Objective: In the listing below, identify each line with the word "scene" and return those lines.

• • •

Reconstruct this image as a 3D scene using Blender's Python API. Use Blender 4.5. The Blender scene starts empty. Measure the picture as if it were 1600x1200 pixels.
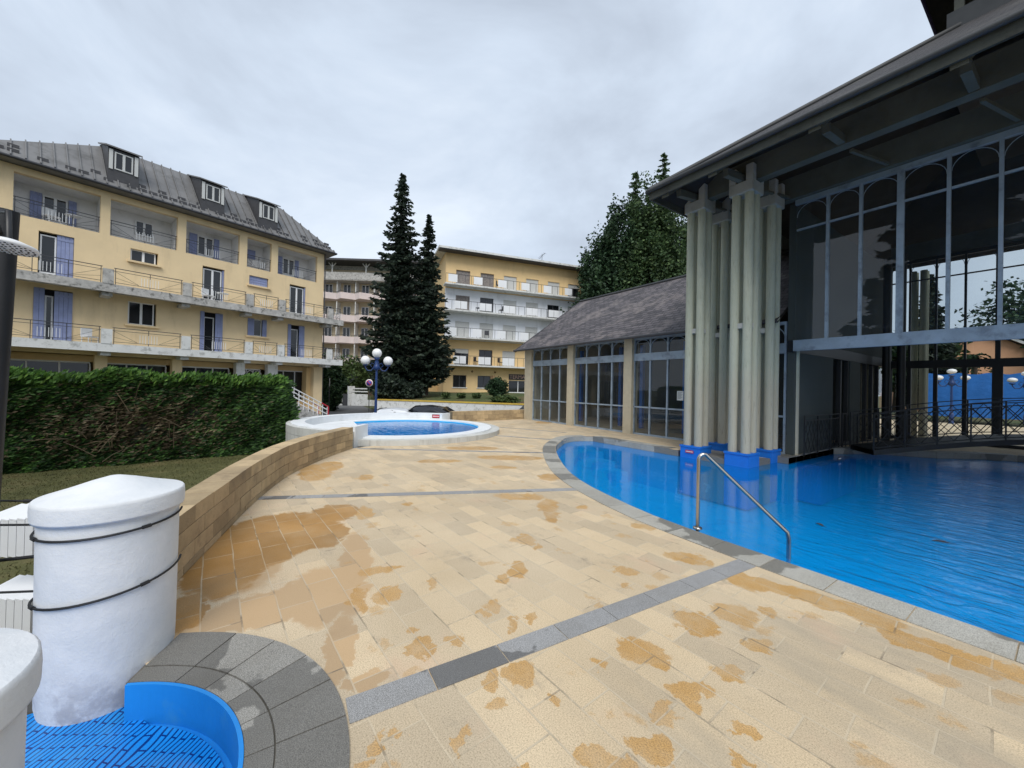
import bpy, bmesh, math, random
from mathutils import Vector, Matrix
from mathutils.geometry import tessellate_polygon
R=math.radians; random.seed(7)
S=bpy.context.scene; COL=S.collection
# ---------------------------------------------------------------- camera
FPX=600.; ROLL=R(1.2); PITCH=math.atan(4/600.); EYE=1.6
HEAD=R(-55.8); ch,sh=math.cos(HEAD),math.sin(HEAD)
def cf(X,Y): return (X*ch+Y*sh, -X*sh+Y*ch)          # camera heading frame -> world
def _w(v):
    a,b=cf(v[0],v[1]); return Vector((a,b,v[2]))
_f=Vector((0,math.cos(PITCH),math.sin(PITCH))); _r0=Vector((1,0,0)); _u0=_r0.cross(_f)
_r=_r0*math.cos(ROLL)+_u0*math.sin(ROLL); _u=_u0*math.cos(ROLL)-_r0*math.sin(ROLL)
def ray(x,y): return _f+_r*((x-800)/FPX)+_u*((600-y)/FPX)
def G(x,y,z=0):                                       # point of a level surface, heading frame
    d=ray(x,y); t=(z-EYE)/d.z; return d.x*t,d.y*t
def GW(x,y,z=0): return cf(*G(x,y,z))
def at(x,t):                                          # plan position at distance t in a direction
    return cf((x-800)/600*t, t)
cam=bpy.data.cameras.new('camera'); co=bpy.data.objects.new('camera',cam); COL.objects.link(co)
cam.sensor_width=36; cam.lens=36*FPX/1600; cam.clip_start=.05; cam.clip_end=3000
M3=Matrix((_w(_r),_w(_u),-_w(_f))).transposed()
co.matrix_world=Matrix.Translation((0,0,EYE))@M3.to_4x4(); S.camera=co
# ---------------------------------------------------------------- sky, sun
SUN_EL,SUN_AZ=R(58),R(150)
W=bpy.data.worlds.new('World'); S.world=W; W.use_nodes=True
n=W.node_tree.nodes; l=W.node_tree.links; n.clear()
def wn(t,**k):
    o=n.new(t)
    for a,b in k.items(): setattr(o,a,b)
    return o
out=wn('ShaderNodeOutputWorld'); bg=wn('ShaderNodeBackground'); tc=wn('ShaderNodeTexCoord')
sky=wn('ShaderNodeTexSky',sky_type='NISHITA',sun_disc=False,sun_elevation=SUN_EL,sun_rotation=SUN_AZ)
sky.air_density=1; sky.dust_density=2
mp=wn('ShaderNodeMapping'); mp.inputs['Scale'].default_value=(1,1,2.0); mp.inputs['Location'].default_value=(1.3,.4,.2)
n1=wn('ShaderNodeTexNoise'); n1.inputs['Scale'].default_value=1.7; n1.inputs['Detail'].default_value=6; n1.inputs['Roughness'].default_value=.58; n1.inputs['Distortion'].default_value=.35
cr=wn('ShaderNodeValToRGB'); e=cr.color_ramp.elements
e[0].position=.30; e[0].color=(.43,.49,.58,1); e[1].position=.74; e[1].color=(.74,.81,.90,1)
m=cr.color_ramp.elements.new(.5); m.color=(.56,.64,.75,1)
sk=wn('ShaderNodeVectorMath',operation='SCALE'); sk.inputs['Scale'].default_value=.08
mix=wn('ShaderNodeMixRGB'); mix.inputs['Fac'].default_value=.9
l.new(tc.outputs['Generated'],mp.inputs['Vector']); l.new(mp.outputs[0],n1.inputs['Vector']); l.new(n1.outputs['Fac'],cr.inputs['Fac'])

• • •

The output:
Reconstruct this image as a 3D scene using Blender's Python API. Use Blender 4.5. The Blender scene starts empty. Measure the picture as if it were 1600x1200 pixels.
S=bpy.context.scene; COL=S.collection